Что касается Никсона, а это было почти беспрецедентно в американской дипломатической истории, то он поехал в Китай, чтобы провести несколько дней с Чжоу Эньлаем, обсуждая стратегические взгляды. Ни один американский президент из тех, с которыми мне довелось повстречаться или которых я изучал, не был готов потратить такие усилия на создание философской структуры.
Чжоу Эньлай был человеком великих интеллектуальных способностей и огромного личного обаяния. И он вел переговоры, демонстрируя экстраординарные знания, экстраординарное терпение и без какой-либо попытки утверждать относительное равновесие сил. Имели место случаи, когда он был очень твердым, но он провел переговоры на тех фазах в настолько убедительной манере, что мы оказались двумя серьезными людьми, кто решил пойти в определенном направлении, и мы попытались найти лучшие средства достижения этого. Таким образом, он ухватывал мелкие вещи, – если кто-то в нашей группе был болен или имел какие-то контакты в прошлом, – он всегда находил способ сделать ссылку на это. Но он никогда не пробовал снискать расположение для себя лично.
Мао был воплощением революционной преданности. Мао излучал превосходство. Как великий актер на сцене, он захватывал публику за первые тридцать секунд. Мао не делал попыток убедить вас конкретно, он говорил изречениями. Он почти неизменно начинал разговор с вопроса. В отличие от большинства государственных деятелей он не говорил что-то типа: «У меня есть пять пунктов». Он сказал бы так: «Что вы думаете о…?» Затем он подвел бы вас к следующему шагу и ответил бы на него средствами сократовского диалога[4]
, однако прерванного в различных стадиях циничными комментариями, которые передали бы следующее: «Не пытайтесь одурачить этого эксперта по человеческой хрупкости».Одно из его классических возражений выглядело таким образом: «Вы, американцы, напоминаете мне ласточек, которые взлетают в воздух при приближении дождя и машут крыльями. Но вы, профессор, и я знаем, что колебание крыльев не влияет на приближение дождя». Или вы сказали бы ему что-то о каких-нибудь переговорах, а он просто бросает одно слово: «Мюнхен». … Но это все проделывалось с большой любезностью. Он источал убежденность в том, что он знал, куда идет мир, и вы должны были вписаться в эту схему.
У нас была одна встреча приблизительно в течение трех часов во время поездки после встречи на высшем уровне между Никсоном и Мао. Он сделал обзор положения в мире. Он подробно осветил даже такие страны, как Оман, Пакистан, и мы действительно не знали цели этого экскурса.
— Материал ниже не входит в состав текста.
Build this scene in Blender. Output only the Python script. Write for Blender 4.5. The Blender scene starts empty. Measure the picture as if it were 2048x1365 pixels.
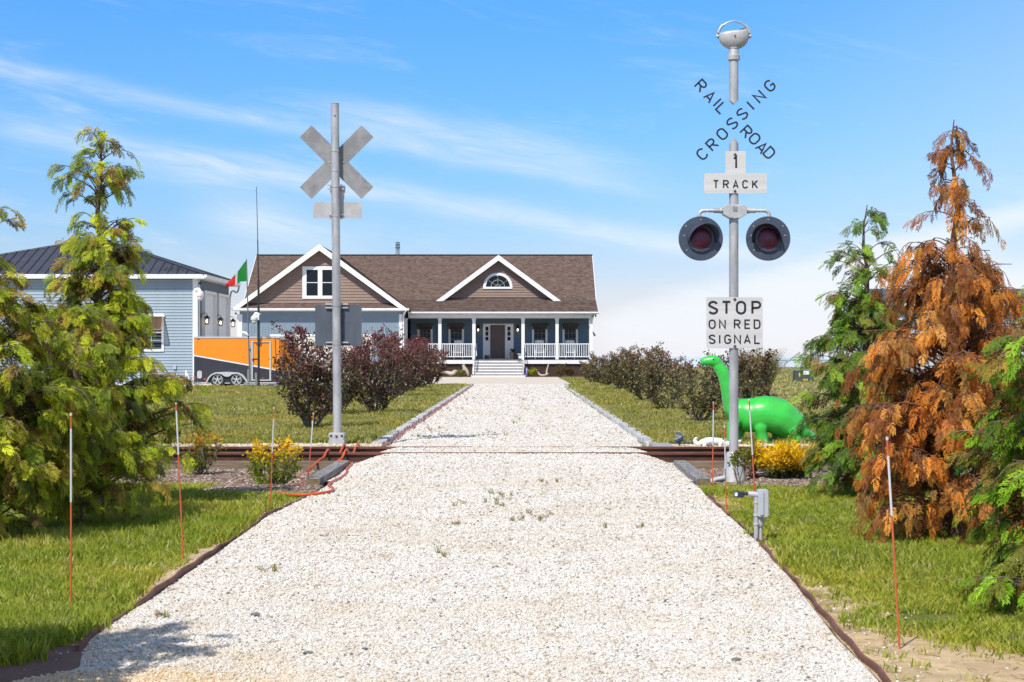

Дэвид Брюс, который в то время был нашим представителем в Пекине, сказал, что это было чрезвычайное представление, которое он когда-либо видел. А он знал руководителей, подобных (французскому президенту Шарлю) де Голлю и (немецкому канцлеру Конраду) Аденауэру. Только много позже стало понятно, когда Чжоу Эньлай был фактически устранен от власти, что наша встреча стала возможностью для Мао выработать свои директивы и концепции. И после этого ни один китайский руководитель никогда не упоминал больше Чжоу Эньлая. Когда они упоминали какую-либо более высокую инстанцию, они имели в виду тексты или расшифровки стенограммы Мао.